Dans cet interview de propagande du magazine numérique (en anglais) de l’État islamique, il “expliquait être parvenu à se rendre en Belgique avec deux autres Belges dans le but de ‘terroriser les croisés'” (Huffington Post). “Mon nom et ma photo étaient dans tous les journaux et pourtant je suis parvenu à rester dans leur pays, à planifier des opérations contre eux et à partir sain et sauf quand cela est devenu nécessaire”, plastronnait-il.
Un “succès” confirmé par Bernard Cazeneuve lui-même : “Aucune information émanant de pays européens dans lequel il aurait pu transiter avant d’arriver en France ne nous a été communiquée suggérant qu’il ait cheminé en Europe, et soit arrivé jusqu’à la France”, a déploré le ministre français de l’Intérieur. “Ce n’est que postérieurement aux attentats de Paris qu’un service de renseignement d’un pays hors d’Europe nous a signalé avoir eu connaissance de sa présence en Grèce” (SudInfo.be).
“C’était un petit con”
Né en 1987 dans la commune bruxelloise de Molenbeek-Saint-Jean devenue un véritable nid d’islamistes au nez et à la barbe des autorités, Abdelhamid Abaaoud n’avait rien d’un enfant déshérité. Son père, commerçant, avait pignon sur rue à Molenbeek où il tenait un magasin de vêtements.
“Ses parents avaient de grandes ambitions pour le jeune Abdelhamid”, lit-on sur SudInfo.be ; ils l’avaient donc inscrit dans “l’un des établissements scolaires les plus huppés de la région bruxelloise, le collège Saint-Pierre à Uccle […] où il a fréquenté pendant quelques années les enfants des familles les plus fortunées de Bruxelles”.

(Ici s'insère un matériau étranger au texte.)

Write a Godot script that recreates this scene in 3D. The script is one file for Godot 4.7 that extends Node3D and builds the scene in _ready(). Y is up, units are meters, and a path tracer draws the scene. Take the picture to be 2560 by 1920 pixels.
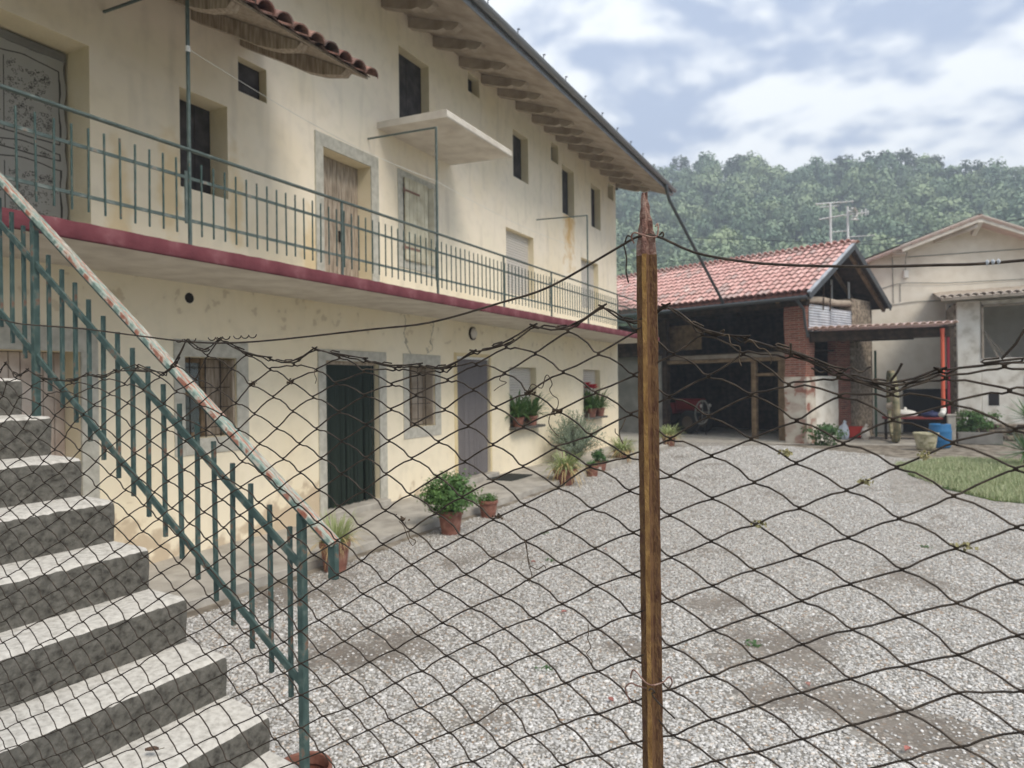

Il aura d’abord fait le malheur de sa famille en se lançant dans l’escalade de la délinquance puis en entraînant son jeune frère en Syrie :
“C’était un petit con”, harcelant ses condisciples et ses professeurs ou volant des portefeuilles, a raconté un ex-camarade de classe au tabloïd populaire belge La Dernière Heure. “Abou Omar al-Baljiki avait déjà fait la une des journaux belges début 2014 après avoir emmené en Syrie son petit frère Younes, 13 ans, surnommé ‘le plus jeune djihadiste du monde’ par certains médias” (Le Point).
Voilà qui montre les limites d’un discours culpabilisant souvent entendu sur nos “banlieues déshéritées”. Si la radicalisation islamique s’enracine dans la misère, celle-ci est moins sociale que spirituelle.